53 x 21.2 x 21.3
Iron, brass and wood

CAT. 1824 : M.II.118

Um pyrometro, pelo qual se podem observar as dilatações de varios corpos, ou a fogo nu, ou em banho de agoa quente: feito por Haas. Tem varias pertenças, que todas vão debaixo deste numero.

A pyrometer, by which it is possible to observe the dilation of various bodies, either in the naked flame, or in a bath of hot water. Made by Haas. It has various belongings that all go under this number.

"The action of fire on metals", as Nollet mentions in his Leçons de Physique Expérimentale, can be measured by an instrument called a pyrometer. The mechanism that works this apparatus is based on the multiplying effect of forces and of the amplitude of movements of the combination of cogwheels and worm -screws.

The system of the pyrometer's constituent gears is operated by the end of a metal bar, submerged in a receptacle of water, which is heated by little night lamps distributed along the reservoir. The bar, whose ends rest against two posts, expands as a consequence of the rise in temperature. One of the posts is fixed and the other is able to move, accompanying the end of the bar during expansion. This movement, slow and small, is amplified by the pyrometer through its set of cogwheels. These engage one another successively, the system ending by acting on a pointer that moves over a circular graduated panel mounted horizontally.

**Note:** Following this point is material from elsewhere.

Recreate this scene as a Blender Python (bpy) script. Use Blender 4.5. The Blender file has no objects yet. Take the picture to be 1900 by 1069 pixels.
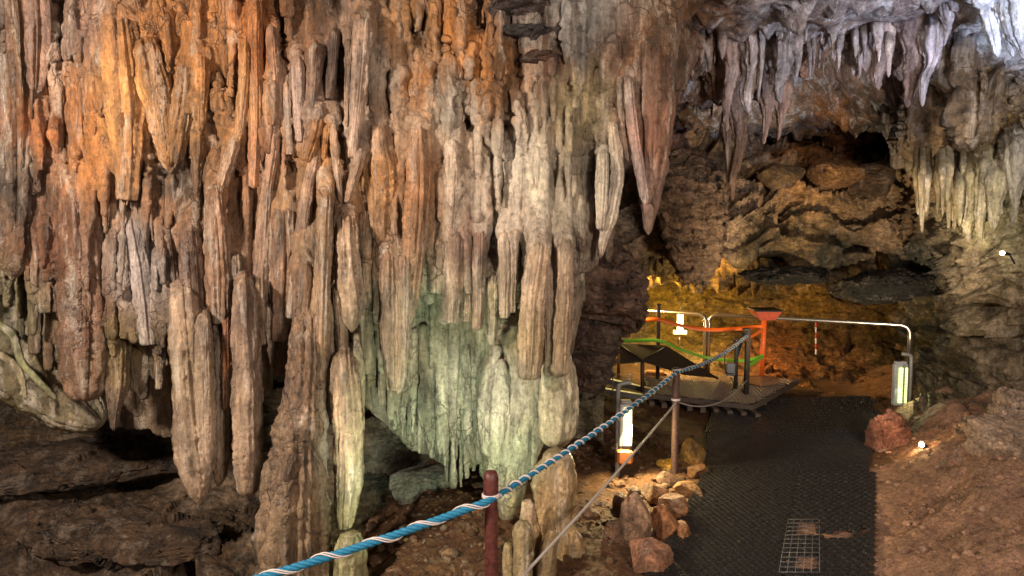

The dial of the apparatus is divided into 10 sectors, each of which is subdivided into 50 equal parts. The sensitivity of this instrument allows the expansion of the bar to be measured to within hundredths of a millimeter.

The number of turns made by the pointer is registered through a little window in the dial, under which turns a little calibrated disk, divided into 10 equal parts.

In Leçons de Physique Expérimentale, Nollet describes the experiment carried out. By heating bars of different metals, it was possible to record their behaviour, taking as a term of comparison, their increased length at determined time intervals.

This pyrometer was made in Lisbon in 1805, and the dial bears the signature of Jacob Bernard Haas.

Nollet, Jean-Antoine, Leçons de Physique Expérimentale, Paris, 1764, Vol. IV, Lec. XIV, Pl. 1, p.18, Fig 4.